- [INSTRUCTIONS TO FOLLOW]: Quote every line from the top of the listing down to and including the line that contains "random.seed(4)".

- [EXERCISE DATA]:
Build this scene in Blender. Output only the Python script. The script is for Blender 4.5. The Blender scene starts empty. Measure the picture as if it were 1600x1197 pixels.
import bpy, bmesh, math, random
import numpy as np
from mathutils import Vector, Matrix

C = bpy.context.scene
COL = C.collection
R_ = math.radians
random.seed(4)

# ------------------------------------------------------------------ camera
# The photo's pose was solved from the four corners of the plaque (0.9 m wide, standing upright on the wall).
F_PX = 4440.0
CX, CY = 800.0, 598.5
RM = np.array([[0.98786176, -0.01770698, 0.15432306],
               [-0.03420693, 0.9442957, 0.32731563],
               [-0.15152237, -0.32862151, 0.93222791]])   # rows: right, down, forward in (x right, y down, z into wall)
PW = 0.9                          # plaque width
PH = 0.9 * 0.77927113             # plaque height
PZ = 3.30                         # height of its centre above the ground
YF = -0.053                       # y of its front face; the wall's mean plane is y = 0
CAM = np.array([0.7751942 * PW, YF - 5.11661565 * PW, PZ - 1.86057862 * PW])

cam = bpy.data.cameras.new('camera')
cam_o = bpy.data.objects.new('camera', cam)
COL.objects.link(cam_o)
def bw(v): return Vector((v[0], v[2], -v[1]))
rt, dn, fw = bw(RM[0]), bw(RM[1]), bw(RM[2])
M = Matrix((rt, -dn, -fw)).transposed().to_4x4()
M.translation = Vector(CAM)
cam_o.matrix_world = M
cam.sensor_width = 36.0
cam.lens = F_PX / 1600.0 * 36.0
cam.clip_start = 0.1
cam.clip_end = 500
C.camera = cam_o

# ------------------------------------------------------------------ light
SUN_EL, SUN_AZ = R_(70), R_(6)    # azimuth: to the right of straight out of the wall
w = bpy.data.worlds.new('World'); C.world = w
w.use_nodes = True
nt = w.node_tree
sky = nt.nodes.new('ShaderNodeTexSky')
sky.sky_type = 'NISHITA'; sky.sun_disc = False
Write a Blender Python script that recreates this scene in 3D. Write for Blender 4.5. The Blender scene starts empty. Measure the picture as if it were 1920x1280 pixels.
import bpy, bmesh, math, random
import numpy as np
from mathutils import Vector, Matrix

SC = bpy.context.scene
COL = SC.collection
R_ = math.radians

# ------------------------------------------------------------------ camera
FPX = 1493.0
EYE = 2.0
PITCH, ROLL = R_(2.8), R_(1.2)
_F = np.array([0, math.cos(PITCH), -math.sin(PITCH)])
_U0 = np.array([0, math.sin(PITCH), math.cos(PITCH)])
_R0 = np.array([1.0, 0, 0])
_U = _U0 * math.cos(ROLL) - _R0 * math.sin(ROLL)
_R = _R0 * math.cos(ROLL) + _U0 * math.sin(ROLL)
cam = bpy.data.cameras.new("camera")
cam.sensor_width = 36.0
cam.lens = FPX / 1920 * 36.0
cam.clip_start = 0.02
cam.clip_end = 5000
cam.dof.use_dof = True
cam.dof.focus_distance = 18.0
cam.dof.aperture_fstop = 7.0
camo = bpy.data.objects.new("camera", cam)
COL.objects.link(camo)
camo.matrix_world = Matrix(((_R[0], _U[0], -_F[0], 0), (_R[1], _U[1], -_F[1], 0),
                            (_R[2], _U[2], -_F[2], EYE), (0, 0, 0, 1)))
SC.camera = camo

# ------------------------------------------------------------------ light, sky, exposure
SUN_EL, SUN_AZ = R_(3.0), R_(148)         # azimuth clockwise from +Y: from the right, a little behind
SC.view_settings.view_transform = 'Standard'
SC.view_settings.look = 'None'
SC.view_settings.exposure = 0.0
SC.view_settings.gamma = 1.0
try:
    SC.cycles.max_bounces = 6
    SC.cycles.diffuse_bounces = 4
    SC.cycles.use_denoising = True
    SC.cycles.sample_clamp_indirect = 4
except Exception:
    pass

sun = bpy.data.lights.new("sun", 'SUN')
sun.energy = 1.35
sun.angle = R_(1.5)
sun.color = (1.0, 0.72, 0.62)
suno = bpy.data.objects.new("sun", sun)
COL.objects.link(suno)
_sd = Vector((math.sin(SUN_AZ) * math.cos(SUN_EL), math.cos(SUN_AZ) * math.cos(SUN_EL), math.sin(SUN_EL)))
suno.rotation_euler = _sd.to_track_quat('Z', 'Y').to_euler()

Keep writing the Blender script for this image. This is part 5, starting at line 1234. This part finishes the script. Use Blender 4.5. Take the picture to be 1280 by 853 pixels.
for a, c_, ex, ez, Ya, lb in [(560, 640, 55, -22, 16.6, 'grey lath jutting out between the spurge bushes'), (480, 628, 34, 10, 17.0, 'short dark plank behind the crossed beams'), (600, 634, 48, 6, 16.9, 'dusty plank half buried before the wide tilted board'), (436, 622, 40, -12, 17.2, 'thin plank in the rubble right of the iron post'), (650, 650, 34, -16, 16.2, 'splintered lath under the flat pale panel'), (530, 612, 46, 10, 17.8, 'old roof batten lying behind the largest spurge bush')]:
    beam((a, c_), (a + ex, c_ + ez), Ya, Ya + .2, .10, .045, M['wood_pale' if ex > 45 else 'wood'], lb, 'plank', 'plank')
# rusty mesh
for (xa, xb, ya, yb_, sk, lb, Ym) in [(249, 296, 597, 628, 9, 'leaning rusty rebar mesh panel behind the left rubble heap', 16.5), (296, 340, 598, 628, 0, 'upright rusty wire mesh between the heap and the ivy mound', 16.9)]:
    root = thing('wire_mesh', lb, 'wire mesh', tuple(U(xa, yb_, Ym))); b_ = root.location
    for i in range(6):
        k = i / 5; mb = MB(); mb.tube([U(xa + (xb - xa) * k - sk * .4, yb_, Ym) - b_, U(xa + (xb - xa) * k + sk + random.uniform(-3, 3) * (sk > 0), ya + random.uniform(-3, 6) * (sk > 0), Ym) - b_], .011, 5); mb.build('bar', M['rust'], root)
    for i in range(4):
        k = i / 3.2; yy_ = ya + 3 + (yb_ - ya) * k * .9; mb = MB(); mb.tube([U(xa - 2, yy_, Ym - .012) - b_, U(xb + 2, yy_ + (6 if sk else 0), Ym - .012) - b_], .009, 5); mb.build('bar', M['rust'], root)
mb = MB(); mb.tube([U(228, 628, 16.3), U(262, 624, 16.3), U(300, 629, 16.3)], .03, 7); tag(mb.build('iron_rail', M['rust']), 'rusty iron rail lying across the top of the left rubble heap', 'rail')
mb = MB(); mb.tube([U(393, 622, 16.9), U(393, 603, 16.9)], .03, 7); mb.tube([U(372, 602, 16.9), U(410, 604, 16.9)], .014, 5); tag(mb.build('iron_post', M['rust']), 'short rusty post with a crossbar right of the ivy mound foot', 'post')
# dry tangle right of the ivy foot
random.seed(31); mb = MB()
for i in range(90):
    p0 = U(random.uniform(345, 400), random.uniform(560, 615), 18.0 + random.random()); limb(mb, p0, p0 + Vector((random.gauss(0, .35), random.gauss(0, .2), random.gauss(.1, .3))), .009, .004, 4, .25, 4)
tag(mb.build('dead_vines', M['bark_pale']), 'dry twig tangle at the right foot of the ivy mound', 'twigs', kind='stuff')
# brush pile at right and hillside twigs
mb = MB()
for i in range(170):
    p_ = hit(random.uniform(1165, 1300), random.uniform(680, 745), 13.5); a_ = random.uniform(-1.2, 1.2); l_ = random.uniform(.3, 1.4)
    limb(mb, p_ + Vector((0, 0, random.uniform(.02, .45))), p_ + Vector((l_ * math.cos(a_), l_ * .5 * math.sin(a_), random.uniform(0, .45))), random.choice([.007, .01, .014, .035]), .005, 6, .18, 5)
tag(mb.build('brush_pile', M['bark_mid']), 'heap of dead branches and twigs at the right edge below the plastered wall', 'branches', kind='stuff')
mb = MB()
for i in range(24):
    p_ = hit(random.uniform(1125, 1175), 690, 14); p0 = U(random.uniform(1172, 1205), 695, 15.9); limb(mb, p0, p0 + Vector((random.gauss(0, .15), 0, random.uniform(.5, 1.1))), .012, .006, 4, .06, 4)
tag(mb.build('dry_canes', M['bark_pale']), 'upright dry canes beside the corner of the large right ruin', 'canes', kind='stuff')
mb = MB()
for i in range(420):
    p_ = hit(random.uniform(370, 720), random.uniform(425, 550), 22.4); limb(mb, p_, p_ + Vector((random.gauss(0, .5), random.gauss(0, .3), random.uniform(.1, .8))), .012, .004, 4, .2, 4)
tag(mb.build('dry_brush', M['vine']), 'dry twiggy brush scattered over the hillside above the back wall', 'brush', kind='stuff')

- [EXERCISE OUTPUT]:
Build this scene in Blender. Output only the Python script. The script is for Blender 4.5. The Blender scene starts empty. Measure the picture as if it were 1600x1197 pixels.
import bpy, bmesh, math, random
import numpy as np
from mathutils import Vector, Matrix

C = bpy.context.scene
COL = C.collection
R_ = math.radians
random.seed(4)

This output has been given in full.